Last week, Apple rolled out a potential game-changer that isn’t getting much attention — the Apple Notes app is (finally) on Apple Watches.
For those of us who collect huge puddles of brain drippings, it’s a godsend. Have a thought while scaling Yosemite? Dictate it. Need to jot something down during a silent retreat in Tibet? Swipe-type it. Think of a joke for your Nobel acceptance speech while skydiving? Scribble it into Notes on your watch face.
No thought goes unrecorded, no scenario overwhelms — and you don’t even need to reach for your phone.
This morning, for instance, I stood in the shower, shampoo dripping into my eyes, screaming, “Siri, note to self!” and it dutifully captured my extremely useless thoughts-in-the-moment on shampoo-bottle design. (Procter & Gamble: Call me. I have ideas.)
Sometimes it’s incredibly handy. On the way home from a meeting yesterday, I clicked on my watch and dictated a brain-dump while everything was still fresh.
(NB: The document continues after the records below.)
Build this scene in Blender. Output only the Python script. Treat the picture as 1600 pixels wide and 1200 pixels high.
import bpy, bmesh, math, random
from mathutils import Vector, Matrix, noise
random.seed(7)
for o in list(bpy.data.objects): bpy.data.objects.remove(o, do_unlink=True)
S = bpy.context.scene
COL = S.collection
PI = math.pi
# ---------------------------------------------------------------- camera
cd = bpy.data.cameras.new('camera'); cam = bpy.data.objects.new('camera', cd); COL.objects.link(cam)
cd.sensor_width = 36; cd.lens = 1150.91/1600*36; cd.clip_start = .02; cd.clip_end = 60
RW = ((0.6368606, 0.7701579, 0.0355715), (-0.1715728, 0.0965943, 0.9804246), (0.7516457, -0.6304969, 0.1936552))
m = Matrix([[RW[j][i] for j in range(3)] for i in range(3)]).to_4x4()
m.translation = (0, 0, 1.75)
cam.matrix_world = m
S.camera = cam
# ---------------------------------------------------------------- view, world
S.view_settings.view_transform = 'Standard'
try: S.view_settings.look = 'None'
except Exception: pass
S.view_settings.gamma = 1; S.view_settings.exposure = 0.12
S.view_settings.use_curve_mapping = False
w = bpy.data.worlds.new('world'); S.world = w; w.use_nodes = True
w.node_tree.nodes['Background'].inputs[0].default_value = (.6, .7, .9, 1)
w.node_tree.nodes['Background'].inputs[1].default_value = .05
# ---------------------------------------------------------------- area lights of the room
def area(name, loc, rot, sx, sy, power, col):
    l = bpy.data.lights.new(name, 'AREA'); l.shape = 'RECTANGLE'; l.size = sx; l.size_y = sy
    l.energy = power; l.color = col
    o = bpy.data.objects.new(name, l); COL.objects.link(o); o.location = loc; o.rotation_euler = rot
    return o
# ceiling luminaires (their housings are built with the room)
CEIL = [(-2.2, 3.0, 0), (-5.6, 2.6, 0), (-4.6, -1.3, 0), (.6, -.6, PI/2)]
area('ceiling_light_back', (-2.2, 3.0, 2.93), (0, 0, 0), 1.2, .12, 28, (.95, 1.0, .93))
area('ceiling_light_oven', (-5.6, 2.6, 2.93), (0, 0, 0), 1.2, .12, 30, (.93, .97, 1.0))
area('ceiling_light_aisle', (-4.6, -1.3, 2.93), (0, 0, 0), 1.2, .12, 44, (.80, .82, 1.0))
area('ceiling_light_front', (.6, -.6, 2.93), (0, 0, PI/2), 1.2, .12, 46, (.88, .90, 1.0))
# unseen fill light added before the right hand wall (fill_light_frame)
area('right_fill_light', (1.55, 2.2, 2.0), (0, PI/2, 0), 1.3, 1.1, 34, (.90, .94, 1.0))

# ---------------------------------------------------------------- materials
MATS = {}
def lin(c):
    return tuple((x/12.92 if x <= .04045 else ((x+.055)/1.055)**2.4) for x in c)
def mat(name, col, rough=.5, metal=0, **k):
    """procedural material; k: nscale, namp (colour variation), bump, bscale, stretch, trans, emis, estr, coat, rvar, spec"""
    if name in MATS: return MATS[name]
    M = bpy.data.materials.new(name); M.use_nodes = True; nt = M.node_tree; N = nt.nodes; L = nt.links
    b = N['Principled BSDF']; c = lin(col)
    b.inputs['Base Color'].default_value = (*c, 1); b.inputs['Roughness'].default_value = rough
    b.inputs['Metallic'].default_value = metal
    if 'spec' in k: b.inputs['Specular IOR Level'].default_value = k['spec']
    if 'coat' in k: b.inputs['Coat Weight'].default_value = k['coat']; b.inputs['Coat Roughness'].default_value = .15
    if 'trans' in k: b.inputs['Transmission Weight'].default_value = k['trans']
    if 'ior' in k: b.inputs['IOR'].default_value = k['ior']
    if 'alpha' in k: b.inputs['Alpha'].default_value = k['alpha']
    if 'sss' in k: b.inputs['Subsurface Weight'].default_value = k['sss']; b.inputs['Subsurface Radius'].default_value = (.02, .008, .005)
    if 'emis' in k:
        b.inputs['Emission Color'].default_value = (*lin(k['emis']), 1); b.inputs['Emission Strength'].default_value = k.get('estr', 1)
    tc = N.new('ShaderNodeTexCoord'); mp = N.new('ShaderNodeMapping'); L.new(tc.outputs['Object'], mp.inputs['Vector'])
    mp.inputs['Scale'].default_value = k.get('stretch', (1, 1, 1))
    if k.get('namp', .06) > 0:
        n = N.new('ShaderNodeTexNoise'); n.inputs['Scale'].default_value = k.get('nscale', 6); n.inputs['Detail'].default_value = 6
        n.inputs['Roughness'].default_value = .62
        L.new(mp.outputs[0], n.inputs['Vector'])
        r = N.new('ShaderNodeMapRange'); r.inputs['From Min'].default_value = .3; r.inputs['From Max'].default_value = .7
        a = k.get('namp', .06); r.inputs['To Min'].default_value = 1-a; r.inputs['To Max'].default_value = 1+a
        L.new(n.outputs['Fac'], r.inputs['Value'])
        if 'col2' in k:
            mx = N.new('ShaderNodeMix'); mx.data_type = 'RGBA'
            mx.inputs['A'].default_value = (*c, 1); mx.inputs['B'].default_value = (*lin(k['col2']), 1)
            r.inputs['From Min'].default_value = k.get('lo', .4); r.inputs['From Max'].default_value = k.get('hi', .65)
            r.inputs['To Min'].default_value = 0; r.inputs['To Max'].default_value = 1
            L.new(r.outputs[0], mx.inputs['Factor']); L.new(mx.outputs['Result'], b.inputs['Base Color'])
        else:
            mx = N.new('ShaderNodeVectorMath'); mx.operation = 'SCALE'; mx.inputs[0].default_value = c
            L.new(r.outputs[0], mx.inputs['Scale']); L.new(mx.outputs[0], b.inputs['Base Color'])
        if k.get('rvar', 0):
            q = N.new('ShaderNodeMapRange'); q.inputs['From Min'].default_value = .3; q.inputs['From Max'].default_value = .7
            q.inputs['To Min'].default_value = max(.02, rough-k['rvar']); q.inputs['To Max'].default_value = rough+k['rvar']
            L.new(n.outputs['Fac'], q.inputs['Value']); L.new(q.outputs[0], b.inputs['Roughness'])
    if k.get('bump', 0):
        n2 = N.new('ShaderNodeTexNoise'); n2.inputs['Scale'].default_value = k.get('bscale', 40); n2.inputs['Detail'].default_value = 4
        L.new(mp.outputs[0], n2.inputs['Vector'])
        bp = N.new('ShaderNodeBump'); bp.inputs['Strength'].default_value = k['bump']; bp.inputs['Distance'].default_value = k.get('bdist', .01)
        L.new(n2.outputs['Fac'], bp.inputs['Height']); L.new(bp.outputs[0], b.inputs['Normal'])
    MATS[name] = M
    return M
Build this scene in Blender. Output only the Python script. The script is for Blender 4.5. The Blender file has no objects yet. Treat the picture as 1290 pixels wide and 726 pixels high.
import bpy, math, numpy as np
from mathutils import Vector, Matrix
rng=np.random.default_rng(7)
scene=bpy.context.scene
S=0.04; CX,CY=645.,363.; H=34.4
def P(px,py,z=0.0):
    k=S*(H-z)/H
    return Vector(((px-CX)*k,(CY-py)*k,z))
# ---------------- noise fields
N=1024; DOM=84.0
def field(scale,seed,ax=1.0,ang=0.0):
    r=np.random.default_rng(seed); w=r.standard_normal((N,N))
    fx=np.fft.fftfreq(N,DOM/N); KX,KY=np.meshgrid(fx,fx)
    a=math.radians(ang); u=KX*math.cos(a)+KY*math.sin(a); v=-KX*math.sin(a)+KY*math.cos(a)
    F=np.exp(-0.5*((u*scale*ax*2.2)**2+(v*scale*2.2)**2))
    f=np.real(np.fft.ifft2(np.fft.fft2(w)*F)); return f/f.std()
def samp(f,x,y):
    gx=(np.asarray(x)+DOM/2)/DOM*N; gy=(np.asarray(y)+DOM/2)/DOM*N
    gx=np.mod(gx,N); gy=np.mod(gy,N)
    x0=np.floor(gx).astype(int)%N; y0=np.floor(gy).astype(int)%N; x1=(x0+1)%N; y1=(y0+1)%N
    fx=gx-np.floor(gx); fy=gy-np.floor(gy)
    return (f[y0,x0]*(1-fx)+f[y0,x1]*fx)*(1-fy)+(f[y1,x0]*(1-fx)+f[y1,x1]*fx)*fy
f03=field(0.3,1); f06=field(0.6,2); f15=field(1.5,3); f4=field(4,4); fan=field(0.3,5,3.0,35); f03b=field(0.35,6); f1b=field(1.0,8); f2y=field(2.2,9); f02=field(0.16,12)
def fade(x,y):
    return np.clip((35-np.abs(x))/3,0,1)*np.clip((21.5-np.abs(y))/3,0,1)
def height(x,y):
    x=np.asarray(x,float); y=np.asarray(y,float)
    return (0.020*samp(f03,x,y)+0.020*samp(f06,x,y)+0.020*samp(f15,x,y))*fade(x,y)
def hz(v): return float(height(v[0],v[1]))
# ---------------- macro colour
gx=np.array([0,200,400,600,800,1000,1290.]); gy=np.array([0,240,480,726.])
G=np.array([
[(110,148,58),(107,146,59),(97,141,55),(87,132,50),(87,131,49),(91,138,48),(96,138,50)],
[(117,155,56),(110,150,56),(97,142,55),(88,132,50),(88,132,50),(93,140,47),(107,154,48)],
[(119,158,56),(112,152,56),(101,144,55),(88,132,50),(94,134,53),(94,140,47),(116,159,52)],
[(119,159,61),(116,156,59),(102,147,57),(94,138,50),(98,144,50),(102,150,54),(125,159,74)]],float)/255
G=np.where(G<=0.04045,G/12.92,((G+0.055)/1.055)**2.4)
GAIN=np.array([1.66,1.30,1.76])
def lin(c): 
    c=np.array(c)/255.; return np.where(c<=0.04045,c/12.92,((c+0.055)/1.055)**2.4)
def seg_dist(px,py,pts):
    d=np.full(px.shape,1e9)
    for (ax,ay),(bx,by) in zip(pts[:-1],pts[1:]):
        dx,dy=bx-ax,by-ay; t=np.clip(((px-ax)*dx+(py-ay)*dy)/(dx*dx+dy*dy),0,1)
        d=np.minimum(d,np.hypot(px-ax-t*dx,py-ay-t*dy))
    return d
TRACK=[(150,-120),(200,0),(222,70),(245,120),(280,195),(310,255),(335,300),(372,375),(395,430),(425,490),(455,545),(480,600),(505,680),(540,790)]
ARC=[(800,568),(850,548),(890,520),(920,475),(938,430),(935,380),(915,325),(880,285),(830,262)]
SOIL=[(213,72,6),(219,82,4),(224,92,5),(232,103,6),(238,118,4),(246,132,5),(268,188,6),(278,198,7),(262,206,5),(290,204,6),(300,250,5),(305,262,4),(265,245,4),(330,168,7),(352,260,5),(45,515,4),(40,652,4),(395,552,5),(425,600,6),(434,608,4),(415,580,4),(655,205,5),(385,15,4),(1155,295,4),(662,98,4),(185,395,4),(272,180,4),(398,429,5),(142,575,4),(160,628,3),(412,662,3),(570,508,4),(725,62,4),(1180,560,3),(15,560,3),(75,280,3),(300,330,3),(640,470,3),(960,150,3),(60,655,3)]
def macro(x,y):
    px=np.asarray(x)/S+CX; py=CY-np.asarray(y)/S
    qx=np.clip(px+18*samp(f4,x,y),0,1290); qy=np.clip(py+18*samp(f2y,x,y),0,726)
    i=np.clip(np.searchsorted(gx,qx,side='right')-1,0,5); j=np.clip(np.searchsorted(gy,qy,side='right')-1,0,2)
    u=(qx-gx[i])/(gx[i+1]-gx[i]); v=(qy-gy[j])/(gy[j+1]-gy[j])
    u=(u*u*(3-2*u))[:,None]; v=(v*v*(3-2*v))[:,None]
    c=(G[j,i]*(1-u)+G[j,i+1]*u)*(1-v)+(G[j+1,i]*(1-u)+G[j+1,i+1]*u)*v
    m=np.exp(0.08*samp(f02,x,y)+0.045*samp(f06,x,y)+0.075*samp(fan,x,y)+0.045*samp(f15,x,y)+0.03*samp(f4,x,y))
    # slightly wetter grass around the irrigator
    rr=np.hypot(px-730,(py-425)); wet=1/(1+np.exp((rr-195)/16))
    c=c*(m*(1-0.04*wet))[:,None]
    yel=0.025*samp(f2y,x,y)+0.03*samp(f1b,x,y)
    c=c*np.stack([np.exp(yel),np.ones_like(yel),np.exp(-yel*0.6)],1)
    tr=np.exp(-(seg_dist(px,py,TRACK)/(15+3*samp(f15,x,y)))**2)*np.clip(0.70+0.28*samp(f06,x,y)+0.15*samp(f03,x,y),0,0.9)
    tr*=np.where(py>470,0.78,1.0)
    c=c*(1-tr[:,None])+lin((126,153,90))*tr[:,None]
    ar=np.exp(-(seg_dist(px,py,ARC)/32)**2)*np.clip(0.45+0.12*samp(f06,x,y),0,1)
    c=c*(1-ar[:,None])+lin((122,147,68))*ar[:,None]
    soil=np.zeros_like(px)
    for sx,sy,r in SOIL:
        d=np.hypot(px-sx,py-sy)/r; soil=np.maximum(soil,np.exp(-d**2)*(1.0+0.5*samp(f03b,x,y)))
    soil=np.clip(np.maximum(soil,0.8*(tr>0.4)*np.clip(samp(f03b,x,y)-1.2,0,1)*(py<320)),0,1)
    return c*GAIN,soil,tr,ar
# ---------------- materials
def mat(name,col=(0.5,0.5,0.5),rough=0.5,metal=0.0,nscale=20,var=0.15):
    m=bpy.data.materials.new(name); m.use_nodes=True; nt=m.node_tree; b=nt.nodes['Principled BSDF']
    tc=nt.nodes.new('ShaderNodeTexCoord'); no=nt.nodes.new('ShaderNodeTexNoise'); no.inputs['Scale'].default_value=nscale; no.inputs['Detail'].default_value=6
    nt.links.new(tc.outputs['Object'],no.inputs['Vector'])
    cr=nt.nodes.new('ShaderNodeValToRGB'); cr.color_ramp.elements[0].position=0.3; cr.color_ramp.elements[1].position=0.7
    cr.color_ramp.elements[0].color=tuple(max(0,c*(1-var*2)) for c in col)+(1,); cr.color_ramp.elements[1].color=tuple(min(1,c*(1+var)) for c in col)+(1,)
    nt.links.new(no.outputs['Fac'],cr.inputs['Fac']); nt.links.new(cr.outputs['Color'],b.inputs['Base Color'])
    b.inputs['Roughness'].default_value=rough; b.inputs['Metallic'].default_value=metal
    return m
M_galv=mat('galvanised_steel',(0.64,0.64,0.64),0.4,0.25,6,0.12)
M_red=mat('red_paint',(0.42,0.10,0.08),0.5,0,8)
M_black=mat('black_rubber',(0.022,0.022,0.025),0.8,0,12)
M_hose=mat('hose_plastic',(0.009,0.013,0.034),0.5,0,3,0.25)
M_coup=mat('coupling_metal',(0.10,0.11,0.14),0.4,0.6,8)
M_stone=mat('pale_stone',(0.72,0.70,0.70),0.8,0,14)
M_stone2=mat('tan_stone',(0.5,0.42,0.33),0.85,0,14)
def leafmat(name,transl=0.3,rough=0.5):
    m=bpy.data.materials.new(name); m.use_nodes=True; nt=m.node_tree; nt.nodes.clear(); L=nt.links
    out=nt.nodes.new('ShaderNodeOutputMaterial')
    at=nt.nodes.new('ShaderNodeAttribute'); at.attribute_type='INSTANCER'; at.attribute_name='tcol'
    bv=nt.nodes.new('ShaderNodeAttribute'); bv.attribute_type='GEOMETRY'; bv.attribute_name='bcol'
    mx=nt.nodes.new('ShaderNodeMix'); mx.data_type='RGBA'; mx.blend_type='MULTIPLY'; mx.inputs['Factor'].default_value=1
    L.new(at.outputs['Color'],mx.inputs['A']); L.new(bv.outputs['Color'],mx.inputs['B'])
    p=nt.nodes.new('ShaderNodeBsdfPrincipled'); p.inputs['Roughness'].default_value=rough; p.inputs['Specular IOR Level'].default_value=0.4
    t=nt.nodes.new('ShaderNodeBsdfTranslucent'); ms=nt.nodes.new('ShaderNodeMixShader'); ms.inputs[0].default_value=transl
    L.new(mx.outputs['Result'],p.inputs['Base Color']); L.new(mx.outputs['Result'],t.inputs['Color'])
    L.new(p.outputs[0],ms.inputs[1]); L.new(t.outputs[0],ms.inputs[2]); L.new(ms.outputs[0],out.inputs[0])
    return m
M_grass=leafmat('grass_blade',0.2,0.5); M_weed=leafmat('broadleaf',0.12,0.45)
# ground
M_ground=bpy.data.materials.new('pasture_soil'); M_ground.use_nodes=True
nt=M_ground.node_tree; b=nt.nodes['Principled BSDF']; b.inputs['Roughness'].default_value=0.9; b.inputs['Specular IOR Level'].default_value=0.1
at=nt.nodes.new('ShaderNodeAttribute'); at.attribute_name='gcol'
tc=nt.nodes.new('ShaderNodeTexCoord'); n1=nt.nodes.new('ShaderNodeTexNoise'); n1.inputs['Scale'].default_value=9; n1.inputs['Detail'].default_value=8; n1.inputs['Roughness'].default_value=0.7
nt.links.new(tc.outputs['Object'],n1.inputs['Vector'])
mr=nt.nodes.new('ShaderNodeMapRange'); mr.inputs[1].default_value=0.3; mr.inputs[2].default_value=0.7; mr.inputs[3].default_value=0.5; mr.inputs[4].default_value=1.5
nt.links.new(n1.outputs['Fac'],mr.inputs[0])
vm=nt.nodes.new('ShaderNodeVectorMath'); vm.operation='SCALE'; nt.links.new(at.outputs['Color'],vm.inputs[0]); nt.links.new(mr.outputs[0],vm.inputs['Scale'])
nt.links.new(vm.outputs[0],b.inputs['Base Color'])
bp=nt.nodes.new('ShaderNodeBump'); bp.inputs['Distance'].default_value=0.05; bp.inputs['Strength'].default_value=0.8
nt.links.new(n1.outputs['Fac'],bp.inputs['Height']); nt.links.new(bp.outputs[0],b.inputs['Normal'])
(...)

In five minutes I captured what would have taken an hour to recreate later. And the note was already waiting on my Mac when I got back to my desk.
Other times, it’s both handy and completely useless. At 3 a.m., I woke up, tapped the watch, and dictated the phrase “cheese worker.” Just that. “Cheese worker.”
Why? I have no idea. I don’t even remember waking up. And, what the hell is a cheese worker? Did I dream I was visiting Gouda? Was it a message from the Great Beyond? Beats me.
But I don’t question — Apple knows best. Perhaps my watch senses a great discovery — just as Newton imagined gravity and Beethoven conceived the Eroica, thanks to Apple Notes, I now have a Big Idea, too:
“Cheese worker.”
Well, at least I have it written down. Thanks, Apple.